-- START OF DATA SECTION --

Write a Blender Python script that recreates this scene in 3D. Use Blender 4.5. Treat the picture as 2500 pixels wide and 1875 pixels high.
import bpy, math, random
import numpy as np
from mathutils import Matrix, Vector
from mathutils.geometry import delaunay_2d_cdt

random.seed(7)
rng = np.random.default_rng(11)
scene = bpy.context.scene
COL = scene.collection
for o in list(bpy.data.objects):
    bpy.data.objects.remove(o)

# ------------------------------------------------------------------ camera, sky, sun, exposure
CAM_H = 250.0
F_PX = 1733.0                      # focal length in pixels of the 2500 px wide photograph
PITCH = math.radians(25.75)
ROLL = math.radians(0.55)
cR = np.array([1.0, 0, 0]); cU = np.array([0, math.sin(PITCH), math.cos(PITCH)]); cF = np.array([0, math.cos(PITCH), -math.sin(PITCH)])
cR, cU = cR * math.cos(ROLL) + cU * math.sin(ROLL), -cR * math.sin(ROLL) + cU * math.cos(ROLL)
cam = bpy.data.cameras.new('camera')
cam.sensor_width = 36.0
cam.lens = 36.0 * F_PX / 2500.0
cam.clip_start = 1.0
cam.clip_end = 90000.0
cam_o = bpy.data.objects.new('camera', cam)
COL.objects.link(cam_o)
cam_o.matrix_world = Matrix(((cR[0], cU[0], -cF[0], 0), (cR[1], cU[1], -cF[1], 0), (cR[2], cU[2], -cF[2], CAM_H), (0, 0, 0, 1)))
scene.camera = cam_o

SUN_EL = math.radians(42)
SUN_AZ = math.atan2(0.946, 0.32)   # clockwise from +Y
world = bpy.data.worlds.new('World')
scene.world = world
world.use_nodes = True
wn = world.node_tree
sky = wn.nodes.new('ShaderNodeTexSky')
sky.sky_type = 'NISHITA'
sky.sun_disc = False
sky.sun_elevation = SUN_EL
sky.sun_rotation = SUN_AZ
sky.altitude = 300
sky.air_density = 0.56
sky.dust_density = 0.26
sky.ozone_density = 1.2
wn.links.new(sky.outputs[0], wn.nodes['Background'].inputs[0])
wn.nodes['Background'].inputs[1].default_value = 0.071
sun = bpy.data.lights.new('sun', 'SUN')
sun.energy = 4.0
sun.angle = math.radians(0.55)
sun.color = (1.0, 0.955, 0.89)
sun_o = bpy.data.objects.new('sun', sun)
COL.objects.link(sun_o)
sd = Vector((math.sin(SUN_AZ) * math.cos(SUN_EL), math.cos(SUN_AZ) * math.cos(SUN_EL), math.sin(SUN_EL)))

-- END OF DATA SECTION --

DIRECTIONS FOR THIS TASK: Beginning at the top of the data, please return every line until and including the line containing "bpy.data.objects.remove(o)", copied exactly, and nothing past it.

ANSWER TO THE PROBLEM:
Write a Blender Python script that recreates this scene in 3D. Use Blender 4.5. Treat the picture as 2500 pixels wide and 1875 pixels high.
import bpy, math, random
import numpy as np
from mathutils import Matrix, Vector
from mathutils.geometry import delaunay_2d_cdt

random.seed(7)
rng = np.random.default_rng(11)
scene = bpy.context.scene
COL = scene.collection
for o in list(bpy.data.objects):
    bpy.data.objects.remove(o)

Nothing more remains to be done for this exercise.